Simplicity is about refusing to worship the God Jesus called mammon and learning to worship the One he named Father. And, if Foster’s paradoxes have anything to say to us, they tell us that insofar as we follow Christ into that kind of life, we will feel less and less at home in a world that says the acquiring, money hungry, self-centred life is the good life. Insofar we follow Christ into that kind of simple life, we will feel more and more like exiles. 

Now, I think, we can talk about practicalities. But before we do, I hope you see why we couldn’t begin there. Had we begun with practicalities, it might have sounded like the very kind of simplicity talk that gives me hives—another lifestyle choice that I can adopt or not as I wish. It’s not that. It’s part and parcel of the life of discipleship to which you have been called by the Lord Jesus.

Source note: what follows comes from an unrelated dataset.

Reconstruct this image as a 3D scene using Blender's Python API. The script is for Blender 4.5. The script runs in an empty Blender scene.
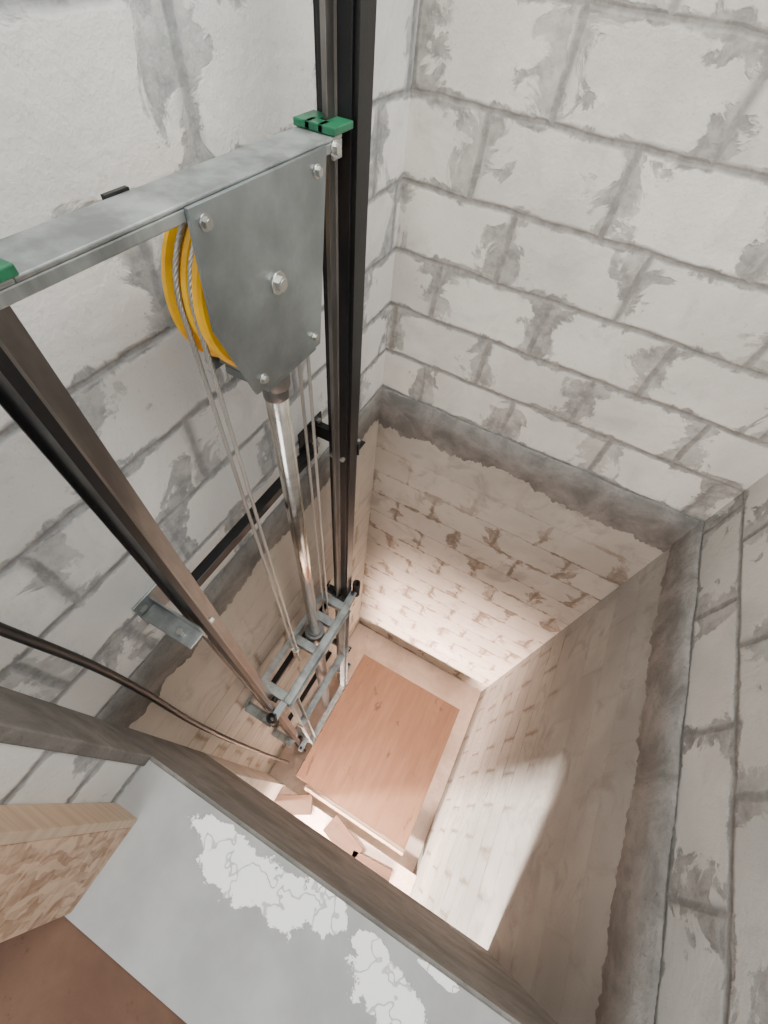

Worse, it might have sounded like a new set of rules that would have made the commands of God life-killing burdens instead of a life-giving relationship. 

Here are 10 practical suggestions, again from Richard Foster, that will help us think about simplifying. 

Buy things for their usefulness rather than their status 

Reject anything that is producing an addiction in you 

Develop a habit of giving things away 

Refuse to be propagandized by the custodians of modern gadgetry 

Learn to enjoy things without owning them 

Develop a deeper appreciation for the creation 

Look with a healthy skepticism at all “buy now, pay later” schemes 

Obey Jesus’ instructions about plain, honest speech 

Reject anything that breeds the oppression of others 

Shun anything that distracts you from seeking first the Kingdom of God 

I hope you see that these are habits that we practice, and as we practice, we get better at, rather than rules to be merely obeyed or broken. They are skills to help us see that this world is not our home. That while we may indeed, unlike the Psalmist, be able to sing the songs of Zion in a strange land, we will with him not be home until we are at home in Jerusalem.